Problem: State the number of lines that hold the string "scene", with nothing added.

▼

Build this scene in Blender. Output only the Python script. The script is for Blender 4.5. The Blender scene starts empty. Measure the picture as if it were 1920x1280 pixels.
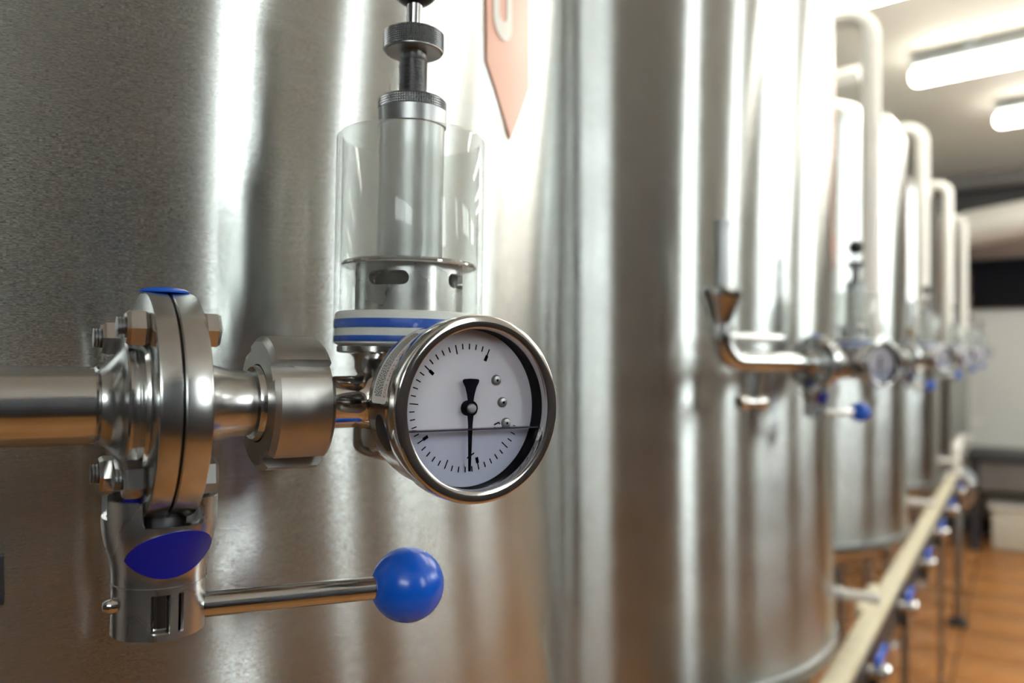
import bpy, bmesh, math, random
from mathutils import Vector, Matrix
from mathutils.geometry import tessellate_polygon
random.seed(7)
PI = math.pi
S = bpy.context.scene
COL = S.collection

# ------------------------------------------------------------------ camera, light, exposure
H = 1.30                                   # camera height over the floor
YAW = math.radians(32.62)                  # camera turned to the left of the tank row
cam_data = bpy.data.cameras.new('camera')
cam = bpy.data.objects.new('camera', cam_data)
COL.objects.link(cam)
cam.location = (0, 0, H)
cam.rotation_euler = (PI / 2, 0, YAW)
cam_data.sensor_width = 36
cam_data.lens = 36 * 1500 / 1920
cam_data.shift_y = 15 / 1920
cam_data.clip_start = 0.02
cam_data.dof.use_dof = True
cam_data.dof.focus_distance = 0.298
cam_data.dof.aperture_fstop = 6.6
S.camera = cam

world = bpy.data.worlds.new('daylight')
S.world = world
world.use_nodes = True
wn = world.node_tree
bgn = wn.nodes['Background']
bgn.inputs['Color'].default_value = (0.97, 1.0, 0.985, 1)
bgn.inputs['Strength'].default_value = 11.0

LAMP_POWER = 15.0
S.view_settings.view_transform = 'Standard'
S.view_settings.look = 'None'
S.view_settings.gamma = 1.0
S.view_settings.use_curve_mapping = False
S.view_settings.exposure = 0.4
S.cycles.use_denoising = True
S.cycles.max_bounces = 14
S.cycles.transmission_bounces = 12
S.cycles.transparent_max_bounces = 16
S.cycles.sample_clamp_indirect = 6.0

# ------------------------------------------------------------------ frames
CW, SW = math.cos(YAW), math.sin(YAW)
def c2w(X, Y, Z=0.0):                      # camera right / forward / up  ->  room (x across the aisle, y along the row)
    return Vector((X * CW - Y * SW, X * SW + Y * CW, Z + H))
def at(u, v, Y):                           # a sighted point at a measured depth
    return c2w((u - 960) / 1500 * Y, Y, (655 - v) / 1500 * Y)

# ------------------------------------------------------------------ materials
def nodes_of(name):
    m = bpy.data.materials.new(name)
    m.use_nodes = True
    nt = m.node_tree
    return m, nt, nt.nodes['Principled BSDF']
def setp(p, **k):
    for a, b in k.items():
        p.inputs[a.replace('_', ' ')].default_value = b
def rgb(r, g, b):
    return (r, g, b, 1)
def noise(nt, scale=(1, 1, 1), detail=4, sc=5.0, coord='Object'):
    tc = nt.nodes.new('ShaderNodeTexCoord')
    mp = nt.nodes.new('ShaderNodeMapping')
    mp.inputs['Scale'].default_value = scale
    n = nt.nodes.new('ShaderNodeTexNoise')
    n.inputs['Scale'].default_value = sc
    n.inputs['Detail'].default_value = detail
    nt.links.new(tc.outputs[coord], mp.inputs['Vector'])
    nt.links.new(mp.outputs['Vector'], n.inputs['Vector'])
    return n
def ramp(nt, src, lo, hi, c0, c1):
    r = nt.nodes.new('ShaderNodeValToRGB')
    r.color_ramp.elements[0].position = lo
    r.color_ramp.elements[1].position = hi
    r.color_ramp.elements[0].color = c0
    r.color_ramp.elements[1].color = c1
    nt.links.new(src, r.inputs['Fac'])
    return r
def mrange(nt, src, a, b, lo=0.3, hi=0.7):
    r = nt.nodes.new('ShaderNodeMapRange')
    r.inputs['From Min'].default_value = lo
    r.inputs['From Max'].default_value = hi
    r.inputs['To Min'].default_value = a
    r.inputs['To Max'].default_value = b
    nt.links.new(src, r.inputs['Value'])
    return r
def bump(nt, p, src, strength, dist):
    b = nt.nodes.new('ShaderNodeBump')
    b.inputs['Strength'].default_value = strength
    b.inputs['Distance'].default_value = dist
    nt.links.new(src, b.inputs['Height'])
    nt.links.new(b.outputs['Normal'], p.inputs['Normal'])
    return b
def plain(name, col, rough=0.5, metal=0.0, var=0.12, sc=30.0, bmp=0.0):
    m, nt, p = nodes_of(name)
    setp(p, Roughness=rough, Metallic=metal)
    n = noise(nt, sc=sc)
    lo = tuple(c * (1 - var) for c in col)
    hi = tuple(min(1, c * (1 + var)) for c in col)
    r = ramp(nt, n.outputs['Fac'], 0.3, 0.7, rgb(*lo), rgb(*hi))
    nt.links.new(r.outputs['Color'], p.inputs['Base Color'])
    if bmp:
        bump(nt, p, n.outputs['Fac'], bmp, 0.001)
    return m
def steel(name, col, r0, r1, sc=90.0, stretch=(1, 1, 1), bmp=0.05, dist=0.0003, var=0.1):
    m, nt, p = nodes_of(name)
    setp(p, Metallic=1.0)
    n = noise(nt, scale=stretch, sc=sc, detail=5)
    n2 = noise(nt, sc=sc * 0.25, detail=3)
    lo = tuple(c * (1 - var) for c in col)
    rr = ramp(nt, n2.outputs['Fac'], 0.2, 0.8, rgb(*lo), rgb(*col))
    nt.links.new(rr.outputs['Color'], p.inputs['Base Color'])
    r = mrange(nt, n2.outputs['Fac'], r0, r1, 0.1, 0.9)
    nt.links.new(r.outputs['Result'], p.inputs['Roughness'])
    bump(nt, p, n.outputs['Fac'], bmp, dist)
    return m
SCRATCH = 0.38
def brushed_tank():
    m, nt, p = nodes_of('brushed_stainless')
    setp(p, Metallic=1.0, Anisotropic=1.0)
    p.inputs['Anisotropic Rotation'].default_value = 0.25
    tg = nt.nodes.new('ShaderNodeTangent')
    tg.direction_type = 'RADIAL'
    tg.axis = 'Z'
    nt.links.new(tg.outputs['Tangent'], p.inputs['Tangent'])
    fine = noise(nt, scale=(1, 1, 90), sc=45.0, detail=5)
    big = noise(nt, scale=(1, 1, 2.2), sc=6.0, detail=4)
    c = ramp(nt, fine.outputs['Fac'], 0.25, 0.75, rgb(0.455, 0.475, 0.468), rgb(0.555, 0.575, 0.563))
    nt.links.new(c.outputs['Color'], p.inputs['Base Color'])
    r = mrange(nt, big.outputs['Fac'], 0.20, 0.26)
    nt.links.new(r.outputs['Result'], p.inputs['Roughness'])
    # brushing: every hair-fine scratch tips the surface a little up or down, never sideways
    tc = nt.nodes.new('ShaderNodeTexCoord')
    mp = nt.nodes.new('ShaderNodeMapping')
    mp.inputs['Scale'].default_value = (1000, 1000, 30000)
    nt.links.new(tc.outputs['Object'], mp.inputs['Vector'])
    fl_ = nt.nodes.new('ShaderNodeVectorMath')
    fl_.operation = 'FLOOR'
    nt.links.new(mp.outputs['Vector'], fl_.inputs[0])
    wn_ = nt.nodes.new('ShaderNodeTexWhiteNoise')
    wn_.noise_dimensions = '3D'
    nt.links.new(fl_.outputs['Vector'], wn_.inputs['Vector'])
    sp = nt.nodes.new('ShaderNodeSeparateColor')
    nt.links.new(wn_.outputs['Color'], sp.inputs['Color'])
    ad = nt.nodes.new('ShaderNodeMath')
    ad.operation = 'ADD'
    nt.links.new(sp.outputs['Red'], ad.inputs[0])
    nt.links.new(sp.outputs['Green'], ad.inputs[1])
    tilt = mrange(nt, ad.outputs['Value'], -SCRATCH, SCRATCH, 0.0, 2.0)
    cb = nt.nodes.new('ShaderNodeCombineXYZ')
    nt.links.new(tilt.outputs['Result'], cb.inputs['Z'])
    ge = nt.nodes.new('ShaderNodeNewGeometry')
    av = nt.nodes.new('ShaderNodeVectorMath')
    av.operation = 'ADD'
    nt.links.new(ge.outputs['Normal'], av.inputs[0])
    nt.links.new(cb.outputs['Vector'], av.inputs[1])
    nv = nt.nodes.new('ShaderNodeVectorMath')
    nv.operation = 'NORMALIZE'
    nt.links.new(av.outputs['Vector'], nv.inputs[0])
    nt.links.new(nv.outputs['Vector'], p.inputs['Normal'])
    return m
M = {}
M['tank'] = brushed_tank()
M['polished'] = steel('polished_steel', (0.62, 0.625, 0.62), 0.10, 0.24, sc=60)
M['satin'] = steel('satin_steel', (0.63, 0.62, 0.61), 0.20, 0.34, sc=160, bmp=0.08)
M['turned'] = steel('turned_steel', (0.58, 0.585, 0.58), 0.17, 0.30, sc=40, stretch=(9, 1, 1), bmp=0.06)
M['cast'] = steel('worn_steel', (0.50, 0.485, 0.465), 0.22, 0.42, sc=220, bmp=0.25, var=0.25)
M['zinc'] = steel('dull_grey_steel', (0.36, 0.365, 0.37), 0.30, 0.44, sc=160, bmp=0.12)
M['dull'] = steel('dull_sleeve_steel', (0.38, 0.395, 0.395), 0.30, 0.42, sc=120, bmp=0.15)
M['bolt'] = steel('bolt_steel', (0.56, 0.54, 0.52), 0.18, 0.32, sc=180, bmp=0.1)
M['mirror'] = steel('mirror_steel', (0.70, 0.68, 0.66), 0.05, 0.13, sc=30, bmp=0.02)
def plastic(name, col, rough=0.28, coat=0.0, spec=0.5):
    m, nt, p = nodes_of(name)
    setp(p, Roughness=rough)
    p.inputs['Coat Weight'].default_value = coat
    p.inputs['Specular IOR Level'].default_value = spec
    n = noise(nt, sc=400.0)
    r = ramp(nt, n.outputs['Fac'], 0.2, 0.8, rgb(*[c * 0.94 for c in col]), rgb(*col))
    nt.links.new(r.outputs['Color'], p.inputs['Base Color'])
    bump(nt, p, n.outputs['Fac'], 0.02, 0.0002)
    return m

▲

Problem solution: 2